Reproduce exactly the lines below, from the first one through the line containing "o = link('tile', _tm[k], fl);", and omit any pictures.

+===+

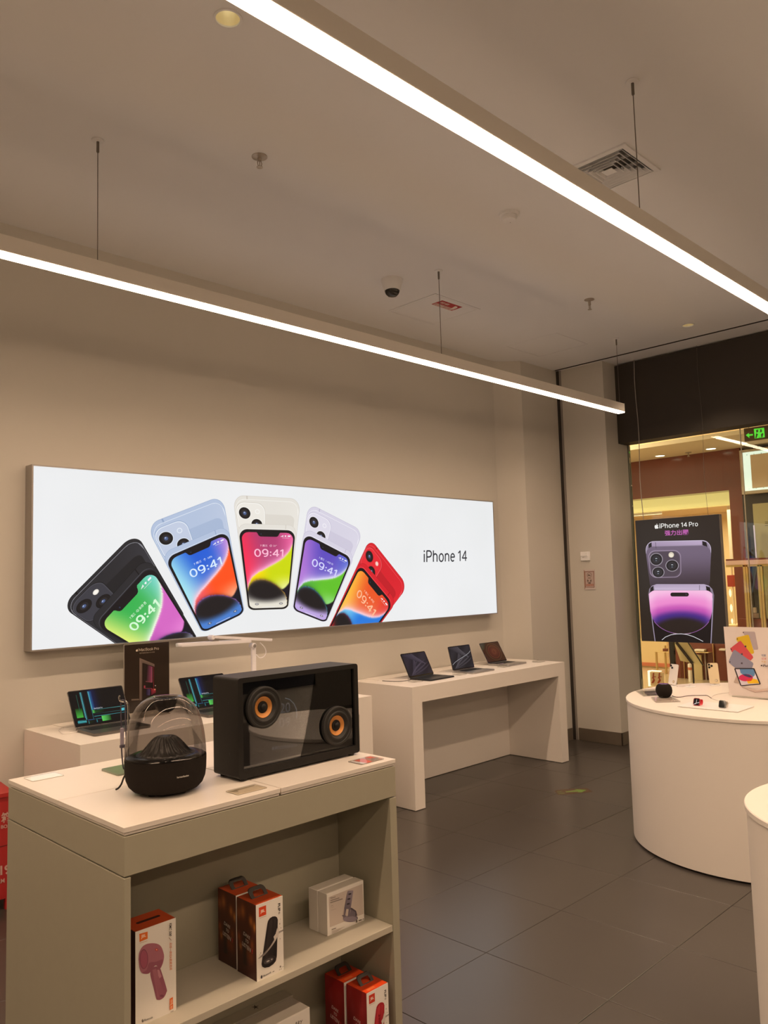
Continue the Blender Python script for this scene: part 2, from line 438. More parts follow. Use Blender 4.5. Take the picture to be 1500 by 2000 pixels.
# floor: dark tiles on a grout bed
TS, TX0, TY0 = 0.6156, 2.964, 2.392
fl = S('floor', M().box(XB, XG+.05, YR, YW, -0.06, -0.004), mat('grout', (0.05, 0.042, 0.036), 0.8, noise=0.1))
TILE = mat('floor_tile', (0.056, 0.048, 0.042), 0.28, spec=0.7, noise=0.07, nscale=5, bump=0.03, bscale=60)
_tm = {}
for i in range(-10, 9):
    for j in range(-11, 4):
        x0, x1 = max(TX0+i*TS+.0013, XB), min(TX0+(i+1)*TS-.0013, XG+.03)
        y0, y1 = max(TY0+j*TS+.0013, YR), min(TY0+(j+1)*TS-.0013, YW)
        if x1-x0 < .02 or y1-y0 < .02: continue
        k = (round(x1-x0, 4), round(y1-y0, 4))
        if k not in _tm:
            b = bmesh.new(); bmesh.ops.create_cube(b, size=1)
            for v in b.verts: v.co = (v.co.x*k[0], v.co.y*k[1], -.006+v.co.z*.012)
            bmesh.ops.bevel(b, geom=[e for e in b.edges if all(v.co.z > -.001 for v in e.verts)], offset=.0012, segments=1, affect='EDGES')
            _tm[k] = M().bm(b).mesh('tile', TILE)
        o = link('tile', _tm[k], fl); o.location = ((x0+x1)/2, (y0+y1)/2, random.uniform(-.0004, 0))

# ceiling with real openings
rounds = [(x, y, .048) for x, y in DOWNLIGHTS]
VX, VY, VH = 3.865, 2.055, .172
HX0, HX1, HY0, HY1 = 4.547, 5.110, 3.922, 4.442
PX0, PX1, PY0, PY1 = 6.137, 6.690, 3.873, 4.425
squares = [(x-.07, x+.07, y-.07, y+.07) for x, y, r in rounds] + [(VX-VH, VX+VH, VY-VH, VY+VH), (HX0, HX1, HY0, HY1), (PX0, PX1, PY0, PY1)]
CX1 = 7.268
def cell_plate(mb, x0, x1, y0, y1, holes, z):
    xs = sorted({x0, x1, *[h[0] for h in holes], *[h[1] for h in holes]}); ys = sorted({y0, y1, *[h[2] for h in holes], *[h[3] for h in holes]})
    for a, b in zip(xs[:-1], xs[1:]):
        for c, d in zip(ys[:-1], ys[1:]):
            mx, my = (a+b)/2, (c+d)/2
            if any(h[0] < mx < h[1] and h[2] < my < h[3] for h in holes): continue
            mb.add([(a, c, z), (a, d, z), (b, d, z), (b, c, z)], [(0, 1, 2, 3)])
cm = M(); cell_plate(cm, XB, CX1, YR, YW, squares, ZC)
for x, y, r in rounds:
    n = 32; sq = []; ci = []
    for k in range(n):
        a = 2*math.pi*k/n; c, s_ = math.cos(a), math.sin(a); q = .07/max(abs(c), abs(s_)); sq.append((x+c*q, y+s_*q, ZC)); ci.append((x+c*r, y+s_*r, ZC))
    cm.add(sq+ci, [(k, k+n, (k+1) % n+n, (k+1) % n) for k in range(n)])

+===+

#### Answer
Continue the Blender Python script for this scene: part 2, from line 438. More parts follow. Use Blender 4.5. Take the picture to be 1500 by 2000 pixels.
# floor: dark tiles on a grout bed
TS, TX0, TY0 = 0.6156, 2.964, 2.392
fl = S('floor', M().box(XB, XG+.05, YR, YW, -0.06, -0.004), mat('grout', (0.05, 0.042, 0.036), 0.8, noise=0.1))
TILE = mat('floor_tile', (0.056, 0.048, 0.042), 0.28, spec=0.7, noise=0.07, nscale=5, bump=0.03, bscale=60)
_tm = {}
for i in range(-10, 9):
    for j in range(-11, 4):
        x0, x1 = max(TX0+i*TS+.0013, XB), min(TX0+(i+1)*TS-.0013, XG+.03)
        y0, y1 = max(TY0+j*TS+.0013, YR), min(TY0+(j+1)*TS-.0013, YW)
        if x1-x0 < .02 or y1-y0 < .02: continue
        k = (round(x1-x0, 4), round(y1-y0, 4))
        if k not in _tm:
            b = bmesh.new(); bmesh.ops.create_cube(b, size=1)
            for v in b.verts: v.co = (v.co.x*k[0], v.co.y*k[1], -.006+v.co.z*.012)
            bmesh.ops.bevel(b, geom=[e for e in b.edges if all(v.co.z > -.001 for v in e.verts)], offset=.0012, segments=1, affect='EDGES')
            _tm[k] = M().bm(b).mesh('tile', TILE)
        o = link('tile', _tm[k], fl); o.location = ((x0+x1)/2, (y0+y1)/2, random.uniform(-.0004, 0))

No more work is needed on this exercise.